Praying for rain

Say what you like about Rowan Williams (and I do) you're unlikely to find him claiming that he can make it rain through the power of prayer. The 1662 Prayer Book, it is true, contains prayers beseeching Almighty "for such moderate rain and showers, that we may receive the fruits of the earth to our comfort, and to thy honour", but respectable religious leaders have long since stopped pretending that God exercises day-to-day control of the weather. Haven't they?

Perhaps not. In Russia, where there has been an "unprecedented" heatwave culminating in a series of devastating wildfires, Orthodox Patriarch Kirill has responded by urging the faithful to get on their knees. "I call upon everyone to unite in a prayer for rain to descend on our earth," he said, during an elaborate ceremony at a monastery blanketed by smoke from nearby forest fires.
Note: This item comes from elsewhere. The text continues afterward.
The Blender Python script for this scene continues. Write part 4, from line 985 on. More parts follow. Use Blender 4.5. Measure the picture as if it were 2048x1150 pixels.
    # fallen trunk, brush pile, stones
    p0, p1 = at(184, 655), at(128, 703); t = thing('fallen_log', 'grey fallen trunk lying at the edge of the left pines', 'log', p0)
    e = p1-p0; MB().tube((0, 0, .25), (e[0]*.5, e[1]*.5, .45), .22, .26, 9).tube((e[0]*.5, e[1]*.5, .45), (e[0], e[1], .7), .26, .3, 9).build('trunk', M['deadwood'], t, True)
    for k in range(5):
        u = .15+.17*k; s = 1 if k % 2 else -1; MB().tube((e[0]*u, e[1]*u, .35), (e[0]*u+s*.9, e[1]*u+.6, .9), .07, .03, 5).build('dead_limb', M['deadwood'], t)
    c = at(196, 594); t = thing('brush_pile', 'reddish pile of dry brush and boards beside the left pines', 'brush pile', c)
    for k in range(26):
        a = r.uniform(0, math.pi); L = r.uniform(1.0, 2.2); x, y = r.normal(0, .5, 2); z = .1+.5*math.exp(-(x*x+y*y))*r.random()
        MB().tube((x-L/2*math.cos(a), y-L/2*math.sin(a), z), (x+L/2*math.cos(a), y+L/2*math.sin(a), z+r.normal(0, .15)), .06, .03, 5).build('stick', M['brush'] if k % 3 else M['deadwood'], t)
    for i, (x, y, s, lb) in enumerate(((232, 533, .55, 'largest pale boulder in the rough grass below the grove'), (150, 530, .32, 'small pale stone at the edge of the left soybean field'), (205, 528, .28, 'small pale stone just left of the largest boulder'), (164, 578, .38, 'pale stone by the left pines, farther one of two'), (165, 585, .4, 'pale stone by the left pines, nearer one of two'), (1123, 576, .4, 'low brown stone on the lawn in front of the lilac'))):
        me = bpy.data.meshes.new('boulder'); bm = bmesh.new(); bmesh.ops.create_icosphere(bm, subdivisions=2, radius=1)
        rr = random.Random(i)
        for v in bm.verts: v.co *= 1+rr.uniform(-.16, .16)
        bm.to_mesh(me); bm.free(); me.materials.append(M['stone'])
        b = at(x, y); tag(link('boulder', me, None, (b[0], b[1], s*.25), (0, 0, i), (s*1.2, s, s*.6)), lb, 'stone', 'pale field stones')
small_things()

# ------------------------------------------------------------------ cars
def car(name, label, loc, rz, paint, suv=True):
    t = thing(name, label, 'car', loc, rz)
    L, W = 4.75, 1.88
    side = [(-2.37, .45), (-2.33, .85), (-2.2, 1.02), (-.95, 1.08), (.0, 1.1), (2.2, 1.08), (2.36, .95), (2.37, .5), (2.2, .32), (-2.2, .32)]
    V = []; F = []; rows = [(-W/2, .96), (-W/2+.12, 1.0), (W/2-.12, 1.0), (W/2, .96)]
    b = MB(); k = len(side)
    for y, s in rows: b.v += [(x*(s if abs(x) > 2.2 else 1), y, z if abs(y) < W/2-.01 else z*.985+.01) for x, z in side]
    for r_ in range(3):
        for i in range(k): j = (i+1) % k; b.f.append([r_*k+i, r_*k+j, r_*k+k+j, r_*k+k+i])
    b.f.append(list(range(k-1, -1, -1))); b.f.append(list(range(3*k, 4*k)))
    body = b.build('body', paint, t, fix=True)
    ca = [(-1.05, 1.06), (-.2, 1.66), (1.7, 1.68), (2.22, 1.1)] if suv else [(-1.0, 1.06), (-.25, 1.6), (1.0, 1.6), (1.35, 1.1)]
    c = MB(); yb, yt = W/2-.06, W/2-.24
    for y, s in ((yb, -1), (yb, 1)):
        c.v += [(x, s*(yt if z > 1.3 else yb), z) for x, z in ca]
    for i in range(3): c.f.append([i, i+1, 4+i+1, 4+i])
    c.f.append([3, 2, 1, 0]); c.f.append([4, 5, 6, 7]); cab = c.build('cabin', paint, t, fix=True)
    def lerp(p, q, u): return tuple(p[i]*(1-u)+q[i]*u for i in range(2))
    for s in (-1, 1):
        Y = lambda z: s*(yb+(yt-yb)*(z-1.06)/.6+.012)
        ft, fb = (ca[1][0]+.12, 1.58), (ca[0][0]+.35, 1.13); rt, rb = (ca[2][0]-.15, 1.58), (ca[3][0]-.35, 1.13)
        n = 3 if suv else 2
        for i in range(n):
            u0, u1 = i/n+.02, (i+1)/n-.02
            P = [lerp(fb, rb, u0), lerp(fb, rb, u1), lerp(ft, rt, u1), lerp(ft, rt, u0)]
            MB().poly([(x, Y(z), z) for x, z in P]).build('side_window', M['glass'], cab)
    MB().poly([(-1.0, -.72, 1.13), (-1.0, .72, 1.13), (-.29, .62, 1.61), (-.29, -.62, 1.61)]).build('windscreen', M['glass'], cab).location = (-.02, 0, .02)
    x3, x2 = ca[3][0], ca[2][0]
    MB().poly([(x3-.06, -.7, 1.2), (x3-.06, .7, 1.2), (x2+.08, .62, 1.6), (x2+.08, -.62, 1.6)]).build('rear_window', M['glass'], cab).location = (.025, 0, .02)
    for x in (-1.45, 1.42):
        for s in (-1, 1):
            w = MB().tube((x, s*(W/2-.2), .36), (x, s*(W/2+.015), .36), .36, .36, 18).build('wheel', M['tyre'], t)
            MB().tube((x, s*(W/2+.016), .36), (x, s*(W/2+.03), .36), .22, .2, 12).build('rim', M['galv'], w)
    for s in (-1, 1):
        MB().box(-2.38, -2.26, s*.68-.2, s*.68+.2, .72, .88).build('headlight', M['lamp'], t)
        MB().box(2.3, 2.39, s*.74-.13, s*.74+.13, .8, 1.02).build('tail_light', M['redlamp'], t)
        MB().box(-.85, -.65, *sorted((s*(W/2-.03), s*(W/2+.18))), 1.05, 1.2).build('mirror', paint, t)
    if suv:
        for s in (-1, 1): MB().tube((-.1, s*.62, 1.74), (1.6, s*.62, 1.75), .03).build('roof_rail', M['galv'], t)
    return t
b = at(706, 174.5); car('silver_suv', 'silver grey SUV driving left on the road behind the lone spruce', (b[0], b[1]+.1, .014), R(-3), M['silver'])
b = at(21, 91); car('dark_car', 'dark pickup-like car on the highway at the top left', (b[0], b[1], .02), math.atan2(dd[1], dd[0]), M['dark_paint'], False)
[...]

A woman in the congregation agreed that the fires were "a punishment sent to us for our sins." Admittedly, that's what some environmentalists keep telling us, but they usually have in mind metaphorical sins like taking too many international flights.

As far as I can work out, there are two possible reasons why a prayer for rain might be effective. Either God is using the drought - as in the story of Noah he used floods - to punish mankind (or just the Russians) for their sins, in which case a bit of repentence might just do the trick. Or He somehow hasn't noticed the destruction that His weather systems have wrought, and the prayers are simply a way of bringing the matter to His attention. Neither paints God in a particularly good light.

It's also something of a high-risk strategy for the church. Of course, it might start raining - eventually, its bound to - in which case Kirill can take the credit. But what if it doesn't?